Guru tidak hanya harus bisa menguasai materi akademik, tetapi harapanya juga mampu menjadi teladan sosial dan emosional bagi peserta didik. Penerapan PSE menjadi bagian integral dari proses belajar mengajar.
Guru harus bisa menceritakan strategi yang mereka terapkan sejak pembukaan pembelajaran, proses inti, hingga penutupan.
Hal ini bertujuan untuk menunjukkan kesadaran guru dalam mengelola hubungan, emosi, serta lingkungan kelas yang positif.
Melansir berbagai sumber, berikut kami sajikan informasi selengkapnya mengenai cerita reflektif Modul 2 Topik 2:
Cerita reflektif merupakan tugas yang menilai kemampuan guru dalam merefleksikan praktik pembelajaran berbasis nilai sosial dan emosional. Cerita ini menekankan pada:
1. Pengalaman pribadi guru saat menerapkan PSE
2. Emosi yang dirasakan
3. Strategi konkret yang digunakan untuk membangun koneksi dan suasana positif di kelas
Jadi, guru sudah seharusnya tidak hanya menyampaikan teori, tetapi juga bisa menuliskan kisah nyata yang mereka alami di kelas.
Berikut adalah contoh jawaban cerita reflektif yang bisa Anda jadikan referensi:
Contoh Cerita Reflektif:
Pada suatu sesi pembelajaran, saya menghadapi situasi ketika siswa tampak kurang fokus. Dalam kondisi tersebut, saya menyadari pentingnya kesadaran diri (self-awareness) sebagai guru.
Saya memilih untuk tidak bereaksi secara emosional, melainkan menenangkan diri dengan teknik pernapasan singkat. Saya mencoba melihat situasi dari perspektif siswa. Bisa jadi mereka kelelahan atau menghadapi masalah di rumah.
Saya kemudian memulai pembelajaran dengan sapaan ramah dan ice breaking sederhana. Pendekatan ini mencairkan suasana dan membantu membangun hubungan yang hangat antara saya dan siswa.

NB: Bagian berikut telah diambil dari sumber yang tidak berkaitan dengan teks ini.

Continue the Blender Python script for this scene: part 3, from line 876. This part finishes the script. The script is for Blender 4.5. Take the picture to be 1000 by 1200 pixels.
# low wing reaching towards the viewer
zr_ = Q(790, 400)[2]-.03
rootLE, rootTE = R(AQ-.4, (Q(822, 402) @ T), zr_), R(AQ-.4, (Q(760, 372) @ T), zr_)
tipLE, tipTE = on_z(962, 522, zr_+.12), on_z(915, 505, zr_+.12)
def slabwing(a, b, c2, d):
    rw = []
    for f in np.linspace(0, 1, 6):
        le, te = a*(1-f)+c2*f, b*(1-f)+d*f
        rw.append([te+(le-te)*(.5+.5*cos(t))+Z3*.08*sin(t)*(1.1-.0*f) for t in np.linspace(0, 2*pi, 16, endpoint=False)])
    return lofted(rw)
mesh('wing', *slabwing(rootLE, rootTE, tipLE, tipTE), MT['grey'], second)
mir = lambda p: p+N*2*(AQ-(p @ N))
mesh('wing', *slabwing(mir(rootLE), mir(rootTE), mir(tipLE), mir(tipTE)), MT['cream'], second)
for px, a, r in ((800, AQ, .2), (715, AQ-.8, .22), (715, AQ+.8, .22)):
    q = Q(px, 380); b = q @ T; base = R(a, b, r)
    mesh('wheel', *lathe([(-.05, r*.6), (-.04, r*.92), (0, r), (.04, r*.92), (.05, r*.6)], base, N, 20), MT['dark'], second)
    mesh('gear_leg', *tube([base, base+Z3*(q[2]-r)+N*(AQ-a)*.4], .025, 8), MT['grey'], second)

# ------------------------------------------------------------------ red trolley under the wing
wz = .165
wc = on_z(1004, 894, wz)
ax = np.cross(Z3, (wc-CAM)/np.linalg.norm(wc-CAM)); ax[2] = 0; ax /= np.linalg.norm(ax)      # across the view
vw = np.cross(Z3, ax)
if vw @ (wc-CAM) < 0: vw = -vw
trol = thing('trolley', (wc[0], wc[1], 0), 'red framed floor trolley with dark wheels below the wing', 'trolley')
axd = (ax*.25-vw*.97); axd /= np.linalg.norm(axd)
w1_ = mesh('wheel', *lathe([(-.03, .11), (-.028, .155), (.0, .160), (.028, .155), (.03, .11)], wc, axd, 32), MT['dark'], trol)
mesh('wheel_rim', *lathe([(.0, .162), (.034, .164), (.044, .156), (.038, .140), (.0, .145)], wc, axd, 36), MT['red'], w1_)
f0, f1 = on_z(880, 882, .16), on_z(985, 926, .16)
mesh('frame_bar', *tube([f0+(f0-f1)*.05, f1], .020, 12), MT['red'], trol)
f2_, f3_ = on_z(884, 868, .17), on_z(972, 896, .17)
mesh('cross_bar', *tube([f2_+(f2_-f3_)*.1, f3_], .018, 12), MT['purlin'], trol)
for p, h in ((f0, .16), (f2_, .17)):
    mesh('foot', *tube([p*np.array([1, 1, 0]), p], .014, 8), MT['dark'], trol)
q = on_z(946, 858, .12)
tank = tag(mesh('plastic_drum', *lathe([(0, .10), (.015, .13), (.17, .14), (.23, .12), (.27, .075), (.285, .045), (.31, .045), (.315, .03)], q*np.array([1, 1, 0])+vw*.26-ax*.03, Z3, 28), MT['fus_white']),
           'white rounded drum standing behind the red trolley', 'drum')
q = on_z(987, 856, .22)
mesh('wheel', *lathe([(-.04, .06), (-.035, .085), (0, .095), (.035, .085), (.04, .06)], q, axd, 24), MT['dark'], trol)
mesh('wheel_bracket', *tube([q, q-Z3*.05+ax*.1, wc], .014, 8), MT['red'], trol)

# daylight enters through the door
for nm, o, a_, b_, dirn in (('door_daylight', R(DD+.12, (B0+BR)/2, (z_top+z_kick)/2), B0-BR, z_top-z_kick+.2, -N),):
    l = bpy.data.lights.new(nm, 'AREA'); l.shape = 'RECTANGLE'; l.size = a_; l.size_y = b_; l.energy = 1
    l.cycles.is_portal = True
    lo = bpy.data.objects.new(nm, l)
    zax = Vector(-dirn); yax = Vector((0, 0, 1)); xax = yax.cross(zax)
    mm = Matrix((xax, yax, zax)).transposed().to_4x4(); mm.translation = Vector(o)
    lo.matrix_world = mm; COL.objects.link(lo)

Saat masuk ke sesi inti, saya mengajak siswa bekerja dalam kelompok kecil untuk mengerjakan proyek sederhana. Misalnya, membuat poster tentang nilai kerja sama atau menyusun cerita pendek bertema empati.
Tantangan ini mendorong mereka berkolaborasi dan saling mendengarkan. Saya melihat peningkatan keterampilan sosial, seperti menghargai pendapat teman, berbagi peran, dan menyelesaikan konflik dengan cara positif.
Di akhir sesi, saya menutup pembelajaran dengan apresiasi terbuka. Saya memuji keberanian mereka dalam mencoba hal baru dan kerja sama yang telah ditunjukkan. Saya juga memotivasi mereka untuk terus belajar dan memperbaiki diri.
Untuk menyusun cerita reflektif yang kuat, guru perlu memahami lima domain kompetensi CASEL (Collaborative for Academic, Social, and Emotional Learning) yang menjadi landasan PSE:
1. Kesadaran diri (self-awareness)
Kemampuan memahami emosi diri, nilai-nilai pribadi, dan tujuan pembelajaran.
2. Pengelolaan diri (self-management)
Mengatur emosi, mengatasi stres, dan menetapkan target positif dalam proses belajar.
3. Kesadaran sosial (social awareness)
Mampu memahami perspektif orang lain dan menunjukkan empati terhadap siswa.
4. Keterampilan berelasi (relationship skills)
Membangun dan mempertahankan hubungan positif dengan siswa melalui komunikasi efektif.
5. Pengambilan keputusan yang bertanggung jawab (responsible decision-making)
Menerapkan nilai-nilai etika dan empati dalam membuat keputusan di kelas.
Cerita reflektif sebaiknya menyentuh sebagian atau seluruh domain di atas, sehingga menunjukkan pemahaman dan penerapan PSE secara utuh.
Berikut tips agar cerita reflektif Anda berhasil dan berkualitas:
1. Gunakan narasi pribadi, bukan hanya teori
2. Tulis secara runut: pembukaan – kegiatan inti – penutupan
3. Tampilkan emosi yang dirasakan secara jujur
4. Jelaskan strategi konkret yang digunakan
5. Tampilkan hasil atau dampak positif dari strategi tersebut
Cerita reflektif dalam Modul 2 Topik 2 bukan sekadar tugas administrasi, melainkan bukti nyata profesionalisme guru dalam menerapkan nilai sosial dan emosional dalam pembelajaran.
Melalui cerita ini, guru menunjukkan bahwa mereka mampu menjadi role model yang berempati, terbuka, dan peduli pada perkembangan murid secara holistik.
Contoh jawaban di atas dapat menjadi inspirasi awal. Namun, setiap guru tetap perlu menyusun cerita berdasarkan pengalaman pribadi agar lebih otentik dan bermakna.